When asked to pick a favorite baked good at her café, Goldberger recommended the “salty chocolate chip cookies,” though she admited that the crowd favorite is “probably the chocolate stout cake with cream cheese frosting and salty caramel.”

Shana Goldberger's bakery and cafe, Sweet Babu, recently expanded its hours and is now open for weekday lunch. Goldberger said she thinks it's busy enough in Winooski to support the extra hours.
Credit Liam Elder-Connors / VPR

Goldberger fell in love with Winooski when she moved to Vermont about five years ago.

“I just like the sense of community here,” she said. “It’s really interesting to watch the city grow and evolve and watch new businesses come in and I just kinda wanted to be a part of that … I just like the vibe here.”

What drew Goldberger to Winooski is what’s draws many people to the city. The restaurants, the bars and music scene — plus the walkability and small community vibe.

This Town Meeting Day, Winooski residents are faced with a good problem. There’s such demand, city officials say a new 300 space garage, costing $9.7 million dollars, is needed. Part of that demand is fueled by a planned downtown hotle.

In general, the city has seen steady growth in its grand list, according to City Manager Jessie Baker.

“We're seeing about 40 to 60 new housing units come on a year,” she said. “In other communities that's not occurring at the same rate, especially when you get outside of the Chittenden County.”

Winooski is often seen as the cheaper alternative to the nearby Burlington, but now some neighborhoods in the Queen City are cheaper.

Winooski's downtown is densely developed with restaurants, bars and stores tucked into buildings around the traffic circle.
Credit Liam Elder-Connors / VPR

According to the Realtor.com, the median home price in the Onion City is $299,000 — that’s up about 22 percent in three years.

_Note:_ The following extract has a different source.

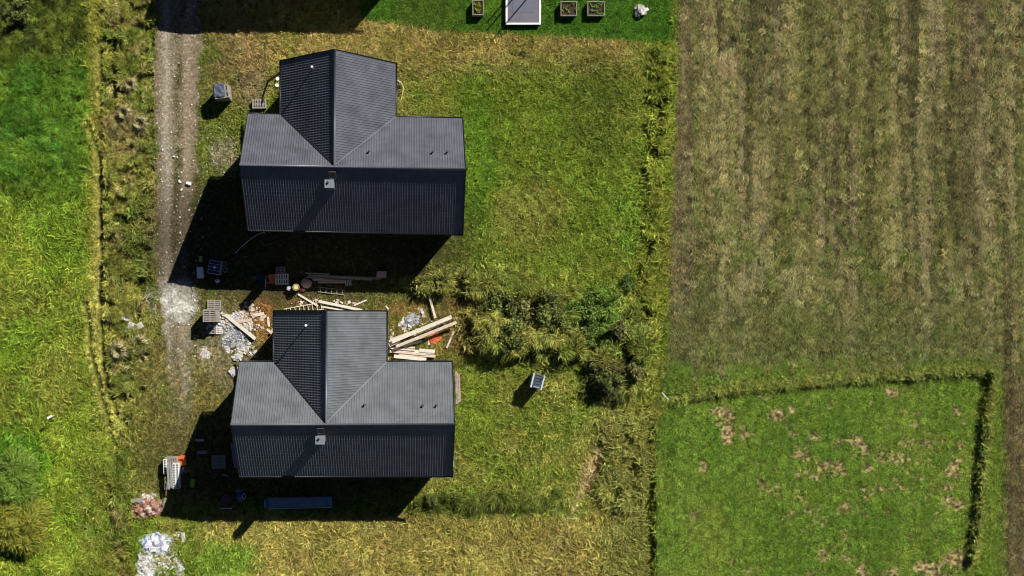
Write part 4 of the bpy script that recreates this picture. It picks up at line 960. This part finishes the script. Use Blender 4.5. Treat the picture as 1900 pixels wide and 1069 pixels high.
def scatter(name, coll, P, rot, scl, colr, label, cat):
    n = len(P); me = bpy.data.meshes.new(name); me.vertices.add(n); me.vertices.foreach_set('co', P.astype(np.float32).ravel())
    a = me.attributes.new('rot', 'FLOAT_VECTOR', 'POINT'); a.data.foreach_set('vector', rot.astype(np.float32).ravel())
    a = me.attributes.new('scl', 'FLOAT_VECTOR', 'POINT'); a.data.foreach_set('vector', scl.astype(np.float32).ravel())
    a = me.attributes.new('col', 'FLOAT_COLOR', 'POINT'); q = np.ones((n,4), np.float32); q[:,:3] = colr; a.data.foreach_set('color', q.ravel())
    o = link(name, me); tag(o, label, cat, kind='stuff')
    ng = bpy.data.node_groups.new(name, 'GeometryNodeTree')
    ng.interface.new_socket('Geometry', in_out='INPUT', socket_type='NodeSocketGeometry'); ng.interface.new_socket('Geometry', in_out='OUTPUT', socket_type='NodeSocketGeometry')
    N = ng.nodes; gi = N.new('NodeGroupInput'); go = N.new('NodeGroupOutput'); ip = N.new('GeometryNodeInstanceOnPoints'); ci = N.new('GeometryNodeCollectionInfo')
    ci.inputs['Collection'].default_value = coll; ci.inputs['Separate Children'].default_value = True; ci.inputs['Reset Children'].default_value = True
    ip.inputs['Pick Instance'].default_value = True
    ra = N.new('GeometryNodeInputNamedAttribute'); ra.data_type = 'FLOAT_VECTOR'; ra.inputs[0].default_value = 'rot'
    sa = N.new('GeometryNodeInputNamedAttribute'); sa.data_type = 'FLOAT_VECTOR'; sa.inputs[0].default_value = 'scl'
    e2r = N.new('FunctionNodeEulerToRotation'); rv = N.new('FunctionNodeRandomValue'); rv.data_type = 'INT'
    rv.inputs['Min'].default_value = 0; rv.inputs['Max'].default_value = 20 if True else 0
    K = ng.links.new
    K(gi.outputs[0], ip.inputs['Points']); K(ci.outputs[0], ip.inputs['Instance'])
    K(ra.outputs['Attribute'], e2r.inputs[0]); K(e2r.outputs[0], ip.inputs['Rotation']); K(sa.outputs['Attribute'], ip.inputs['Scale'])
    K([s for s in rv.outputs if s.type == 'INT' and s.enabled][0] if any(s.type == 'INT' and s.enabled for s in rv.outputs) else rv.outputs[2], ip.inputs['Instance Index'])
    K(ip.outputs[0], go.inputs[0])
    md = o.modifiers.new('scatter', 'NODES'); md.node_group = ng
    return o
dens = 30.0
n = int(100*58*dens)
x = RN.uniform(-50, 50, n); y = RN.uniform(-29.5, 29.5, n); px, py = toP(x, y)
c, H, D, kind, Z, bare = land(px, py)
keep = RN.uniform(0, 1, n) < D
for (hx, hy, hw, hd_, xw, ww, yn) in ((-13.58,9.4,8.1,3.8,-1.45,3.9,8.6),(-14.34,-11.02,8.1,3.8,-1.33,3.9,8.3)):
    keep &= ~((abs(x-hx) < hw) & (abs(y-hy) < hd_)); keep &= ~((abs(x-hx-xw) < ww) & (y > hy) & (y < hy+yn))
# keep the things on the yard clear of long grass
flow = fbm(px/55, py/55, 71, 2)*9+fbm(px/16, py/16, 72, 2)*3.2
rot = np.zeros((n,3)); rot[:,2] = flow+RN.normal(0, .7, n); rot[:,0] = RN.normal(0,.12,n); rot[:,1] = RN.normal(0,.12,n)
jit = RN.uniform(.66, 1.4, n)*np.where(kind == 2, RN.uniform(.8,1.2,n), 1); hue = RN.normal(0, .07, n)
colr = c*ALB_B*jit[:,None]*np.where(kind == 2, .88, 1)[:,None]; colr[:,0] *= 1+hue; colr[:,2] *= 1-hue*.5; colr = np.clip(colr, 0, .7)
P = np.stack([x, y, Z-.01], 1)
grp = {'lawn': (kind == 1), 'stubble': (kind == 2), 'tall': (kind == 0) & (H > .5), 'meadow': (kind == 0) & (H <= .5)}
info = {'lawn': ('lawn_grass', 'short green grass of the lawn and lower right meadow', 'grass'), 'stubble': ('field_stubble', 'dry straw and stubble covering the right hand field', 'stubble'),
        'tall': ('tall_grass', 'tall uncut grass along ditch and left field', 'tall grass'), 'meadow': ('meadow_grass', 'yellow green rough grass around both houses', 'grass')}
base = {'lawn': .9, 'stubble': 1.0, 'tall': .72, 'meadow': .27}
for k, m_ in grp.items():
    q = keep & m_; 
    if k == 'tall': q &= RN.uniform(0,1,n) < .75
    s = RN.uniform(.7,1.3,q.sum())*(np.ones(q.sum()) if k in ('lawn','stubble') else np.clip(H[q]/base[k], .3, 1.5)*(1 if k == 'meadow' else 1))
    sc = np.stack([s, s, s*RN.uniform(.7,1.2,len(s))], 1)
    if k == 'meadow': sc[:, :2] = np.maximum(sc[:, :2], .6)
    rq = rot[q].copy()
    if k in ('lawn', 'stubble'): rq[:,2] = RN.uniform(0, 6.28, q.sum()); rq[:, :2] *= .3
    if k == 'stubble': rq[:,2] = np.where(RN.uniform(0,1,q.sum()) < .72, math.pi/2+RN.normal(0,.25,q.sum())+math.pi*(RN.uniform(0,1,q.sum()) < .5), rq[:,2])
    scatter(info[k][0], PC[k], P[q], rq, sc, colr[q], info[k][1], info[k][2])
print('objects', len(bpy.data.objects))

Erin Dupuis, who works for Flat Fee Real Estate, said beside prices going up, houses do not stay on the market long.

“I mean there's people if they don't see the listing the first day there's a chance they're not going to have an opportunity to write an offer,” she said.

Some larger apartment complexes and developments are starting to creep out from the downtown core.

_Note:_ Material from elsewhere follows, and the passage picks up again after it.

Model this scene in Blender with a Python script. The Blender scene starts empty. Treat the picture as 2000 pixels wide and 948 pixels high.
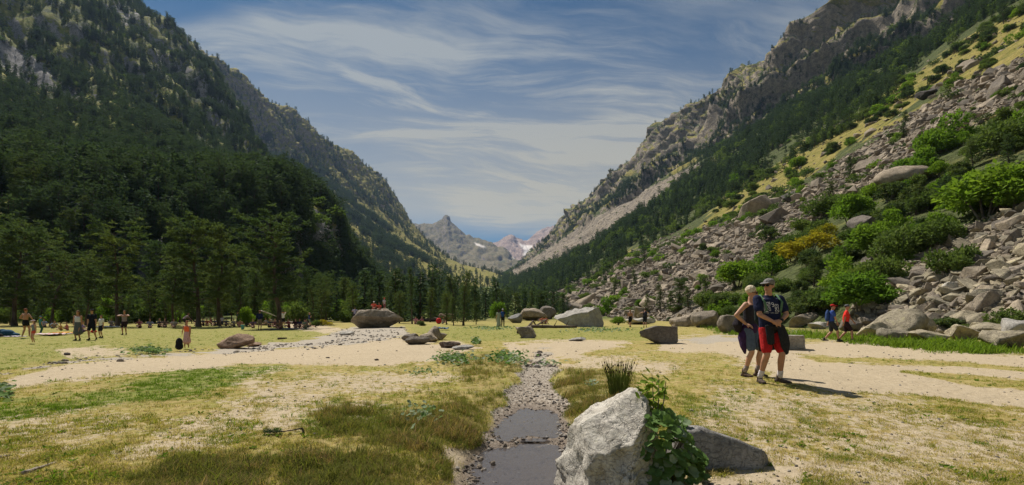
import bpy, bmesh, math, random
import numpy as np
from mathutils import Vector, Matrix, Euler
from mathutils.bvhtree import BVHTree
random.seed(7)
RNG = np.random.default_rng(7)
SC = bpy.context.scene
COL = SC.collection
R = math.radians

# ------------------------------------------------------------------ camera
CAMZ, HY, F = 1.3, 612.0, 1000.0          # eye height, horizon row and focal length (photo pixels, 2000 wide)
cam_data = bpy.data.cameras.new('camera')
cam_data.sensor_width = 36.0
cam_data.lens = 18.0
cam_data.shift_y = (HY - 474.0) / 2000.0
cam_data.clip_start = 0.05
cam_data.clip_end = 60000.0
cam = bpy.data.objects.new('camera', cam_data)
COL.objects.link(cam)
cam.location = (0, 0, CAMZ)
cam.rotation_euler = (R(90), 0, 0)
SC.camera = cam

# ------------------------------------------------------------------ sky and sun
SUN_EL, SUN_AZ = 54.0, -37.0               # azimuth from +Y, negative = to the left
SUNVEC = Vector((math.sin(R(SUN_AZ)) * math.cos(R(SUN_EL)), math.cos(R(SUN_AZ)) * math.cos(R(SUN_EL)), math.sin(R(SUN_EL))))
world = bpy.data.worlds.new('World')
SC.world = world
world.use_nodes = True
wn, wl = world.node_tree.nodes, world.node_tree.links
wn.clear()
def N(nodes, typ, **kw):
    n = nodes.new(typ)
    for k, v in kw.items():
        setattr(n, k, v)
    return n
def math_node(nodes, links, op, a, b=None, c=None, clamp=False):
    n = nodes.new('ShaderNodeMath'); n.operation = op; n.use_clamp = clamp
    for i, v in enumerate((a, b, c)):
        if v is None: continue
        if isinstance(v, (int, float)): n.inputs[i].default_value = v
        else: links.new(v, n.inputs[i])
    return n.outputs[0]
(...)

City Manager Jessie Baker. Baker says Winooski steadily added properties to its grand list over the last few years.
Credit Liam Elder-Connors / VPR

The city streamlined the permitting process in specific, highly trafficked areas. The idea was to allow some larger developments, but not to let it sprawl too much.

For developer Nate Dagesse, Winooski has it all.

“We’re at a point where people are drawn to Winooski because of its hip, urban downtown, the restaurant and music scene, the walkability, affordability and excellent location along the Winooski River,” he said.

About two years ago, Dagesse built City Lights - a 27-unit residential building that also had office and retail space. Before the building opened, it was full leased, Degesse said. Today, rentals there start at $1,550.

A few blocks away from where the new garage would be built, there’s a handful of people at Sweet Babu enjoying coffee and pastries.

Goldberger said she spent the last two months renovating the space and now she’s expanded hours to serve lunch on weekdays.

Goldberger thinks there’s enough business in town to support the extra hours and when ask if she thought Winooski was still growing, she quickly replied — “definitely.”